The lights stayed on. The lines stayed open.
And 1999 ended with a whimper rather than a bang.
Despite assurances to the contrary from experts, fears that the Y2K bug — a line of computer code that could not recognize dates beyond 1999 — would send us all spiraling back to the dark ages had run rampant for weeks.
The world did indeed change that night. But it was the resignation of Russian President Boris Yeltsin and the appointment of his successor, Vladimir Putin — not a computer glitch — that would change history.
But the Y2K bug was real, even if the hype surrounding it was exaggerated, said Ervin Sejdic, an associate professor in the University of Pittsburgh’s Swanson School of Engineering. Computer engineers had long been aware of the potential glitch and set about consulting with banks, businesses and government offices in the mid-1990s to fix the codes that threatened to wreak havoc on their systems.
“Most of the time, it was a software bug that could easily be upgraded,” Sejdic said. “It created a lot of uncertainty for many people. Many people did not understand that no serious government would let a computer glitch destroy its economy.”
Indeed, the U.S. went to great lengths to ensure it did not.
By July 14, 1998, when then-President Bill Clinton delivered a speech on the topic to the National Academy of Sciences, much of the heavy lifting at military installations, government agencies, utilities and financial institutions had been done. Quoting the U.S. Department of Commerce, the Washington Post reported that repair costs totaled about $100 billion between 1995 and 2001.
Disaster, most experts agreed, had been averted months in advance.
Sal Sirabella, who was deputy mayor in charge of public safety for Pittsburgh, said city officials had carefully checked out communications and public safety computers months in advance.
“Mayor (Tom) Murphy didn’t think there was too much to worry about,” Sirabella said.
Sirabella, too, was confident the Y2K bug had been smashed.
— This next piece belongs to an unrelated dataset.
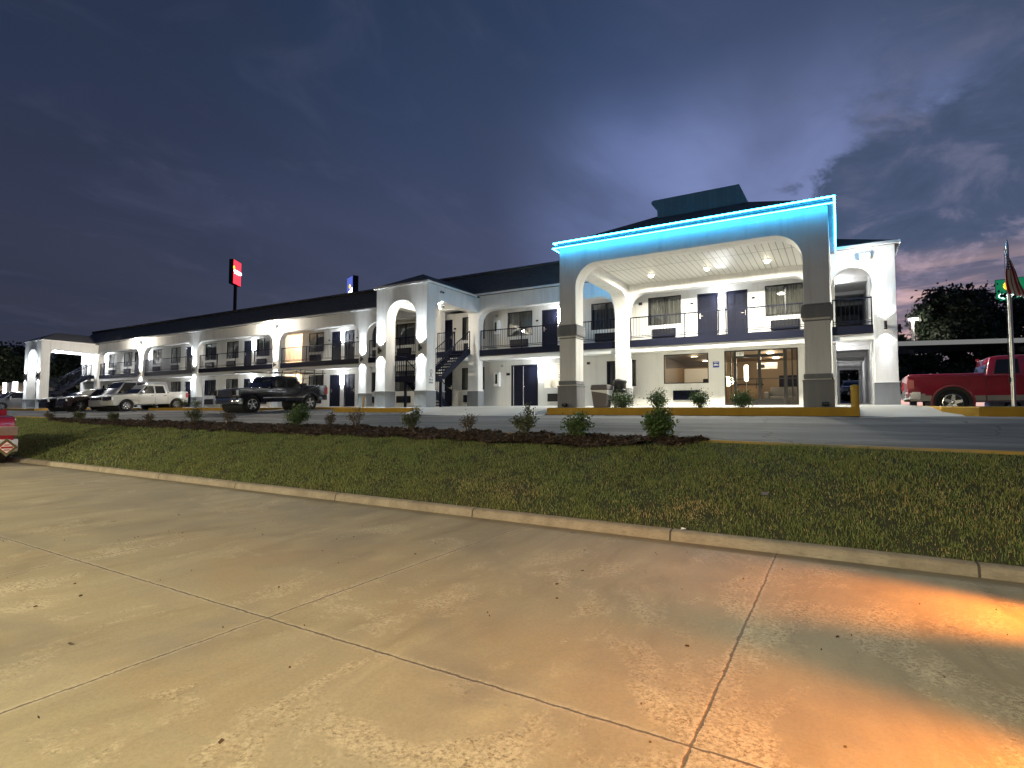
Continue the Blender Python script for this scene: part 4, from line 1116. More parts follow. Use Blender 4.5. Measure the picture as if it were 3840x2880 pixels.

He said he planned to spend New Year’s Eve the way he always did: at home on the couch watching movies with his family.
Y2K madness
Assurances like that did little to salve public fears the media had fanned in the months and weeks leading up to the New Year.
Apple kicked-off the media blitz at the 1999 Super Bowl with an ad titled HAL 9000. It featured a disembodied computer voice apologizing to “Dave” for how the computers began to “misbehave in 2000.”
“It really wasn’t our fault. It was a bug, Dave,” the voice explained.
A Time magazine cover that same month featured a protester stopping traffic wearing a sandwich board warning “End of the World: Y2K Insanity, Millennium Madness.”
And then were the books.
Michael S. Hyatt, who had already made the New York Times bestseller list with “The Millennium Bug,” made a second stab at the list with “The Y2K Personal Survival Guide: Everything you need to know to get to from this side of the crisis to the other.”
Hyatt’s book and similar tomes that advised stockpiling food and household supplies, collecting items to barter, protecting investments and finding an alternative energy supply undoubtedly contributed to the run on generators, freeze-dried foods and batteries reported in some areas.
By Halloween, “The Simpsons” got into the act with an episode on Y2K that featured Homer triggering a nuclear meltdown when he left his computer on at the power plant on New Year’s Eve.
And finally, on Nov. 21, NBC aired “Y2K,” a doomsday-themed movie of the week.
Heather Starr Fiedler, a Point Park University professor who studies social media, likens the hype surrounding the crisis-that-wasn’t to the kind of hysteria social media can whip up for fake news today.
“I think if there had been social media, it would have been an even bigger crisis,” she said.
Back in Westmoreland County, Joe Niedzalkoski, then communications director for Westmoreland Emergency Management, was among a group of supervisors working a 12-hour shift in the county 911 center “just in case.”
Officials were confident the system would stay up when the clock ticked 12:01 a.m., Niedzalkoski said.
“But everybody had been saying, ‘The computers aren’t going to work. They’re going to shut down,’ ” he recalled.
“After midnight when nothing happened, it got to be a joke. It was like a party then, a celebration. It was the New Year, the New Millennium. The computers kept working. The lights stayed on,” he said, laughing.